US swimming is on the verge of plunging into a new era of sophistication. The main reason is the watery ``treadmill'' built in Colorado Springs, Colo., for roughly $1 million.

Larry McCollum, director of the United States Olympic Training Center, where this 60,000-gallon flume is situated, has called the apparatus ``the world's largest human blender.'' As the star of a new aquatic research center, the flume will be used in studying swimmers, analyzing their strokes, and making suggestions to improve propulsion.

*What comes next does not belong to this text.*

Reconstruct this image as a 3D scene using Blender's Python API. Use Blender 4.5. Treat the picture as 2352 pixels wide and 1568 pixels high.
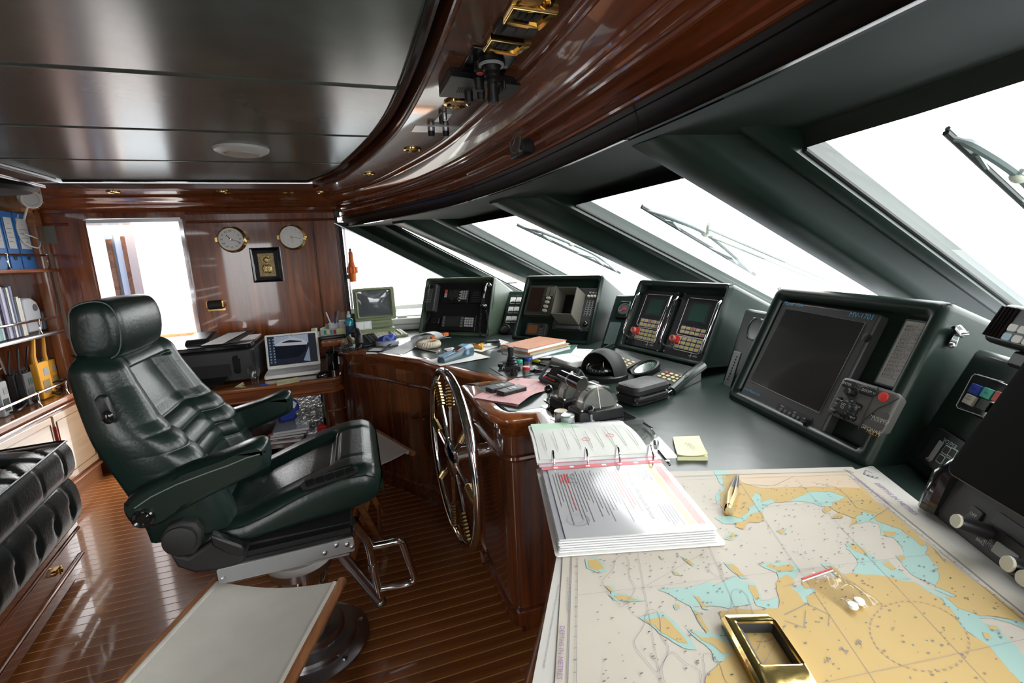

Three underwater viewing windows are strategically placed in the swimming tank, where a current of 0 to 2.5 meters per second can be produced. The fastest swimmers in the world can reach 2.25 meters per second. A safety net is placed at the back of the tank to catch anyone momentarily overtaken by the flow. Loosen up, baseball

Shouldn't baseball commissioner Peter Ueberroth step in and give Fred Lynn permission to play in the postseason if the Detroit Tigers make it that far? Doing so would seem a reasonable course of action given the Tigers' honesty and major effort to have Lynn, traded by Baltimore, join the team in Chicago by a prescribed midnight deadline the other week.

The Tigers, who chartered a plane at great expense, refused to tell any white lies when Lynn's flight landed at 12:30 a.m., causing their new acquisition to be ineligible for the playoffs and World Series.

This all seems pretty absurd, and though the rule may have been written for a good reason, common sense should suspend a strict interpretation on some occasions, including this one. As for whether teams should be allowed to replenish their rosters during the last weeks of a long season, well, that is a whole different question. Touching other bases

Martina Navratilova might feel a bit slighted by all the attention lavished on Steffi Graf and her Grand Slam. When Graf beat Gabriela Sabatini in last Saturday's US Open final, she tied the ribbon on the first tennis Slam since Margaret Court won the four major championships in 1970. Navratilova, however, once strung together six majors in a row, but without being credited with a slam. The run began in 1983 and lapped over into '84, thus not fulfilling the pure definition of a Grand Slam, namely victories at Wimbledon and the Australian, French, and US Opens all within the space of a calendar year.

The New England Patriots are the 60-minutemen of football. Since the National Football League adopted overtimes in 1974, the Patriots have played in 10 such sessions and lost each time.